At first glance, it can seem like a simple case of hypocrisy: liberals that support less punitive measures for criminals who are unlikely to hurt them, but more punitive measures for criminals when they view themselves as more likely to be potential victims. But perhaps there’s more than that going on; it’s not difficult to see how sexual assault cases are distinct. Unlike a murder or a robbery where society regularly recognizes a clear victim and clear aggressor, in cases of sexual misconduct, society has so often shown indifference — shrugging at the problem, as if adjudicating “he said/she said” is only possible when sexual violence isn’t involved.
However, as baliga wrote for Vox in 2018, restorative justice has been shown to work in some sexual violence cases. In one promising example, baliga recounts a conference she helped facilitate between a young woman, Sofia, who had been assaulted by a classmate, Michael.

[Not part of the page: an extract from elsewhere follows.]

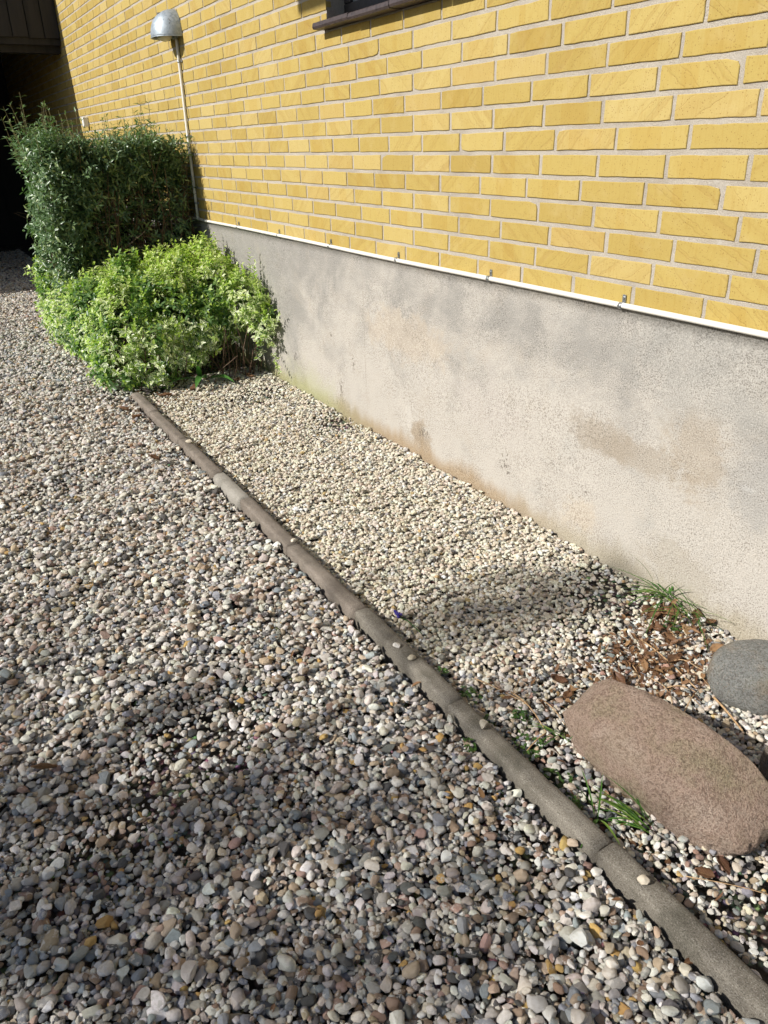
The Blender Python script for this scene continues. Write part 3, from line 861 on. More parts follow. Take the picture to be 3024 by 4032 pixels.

“Sofia’s transformation was breathtaking — she found her voice that day. And by the end of our time together, it felt like Michael had gained an understanding of consent. As we moved into creating a plan to repair the harm, Michael offered to clear up Sofia’s reputation by posting on social media a public apology to her, which included the words ‘she didn’t lie.’ Michael also agreed with Sofia’s request for him to spend a month of school at home to give Sofia space. Afterward, everyone except for Michael and Sofia hugged.”
Baliga writes that Sofia’s self-confidence returned to her in the weeks following the conference and that, following graduation, Michael wrote a research paper on sexual violence.
Restorative justice can, then, help restore both individuals to a community. But the expectations may be too high. In encouraging these interactions between offender and victim, restorative justice makes the potential for forgiveness much more real, which may play a part in why many victims of violent crime reject the idea of entering into a conference with their offender.
“If we’re going to think about forgiveness in terms of restorative justice, the only morally and politically careful way to do that is to recognize the legitimacy of the unforgiving victim,” MacLachlan told Vox. “Not forgiving is a legitimate response to being seriously harmed.”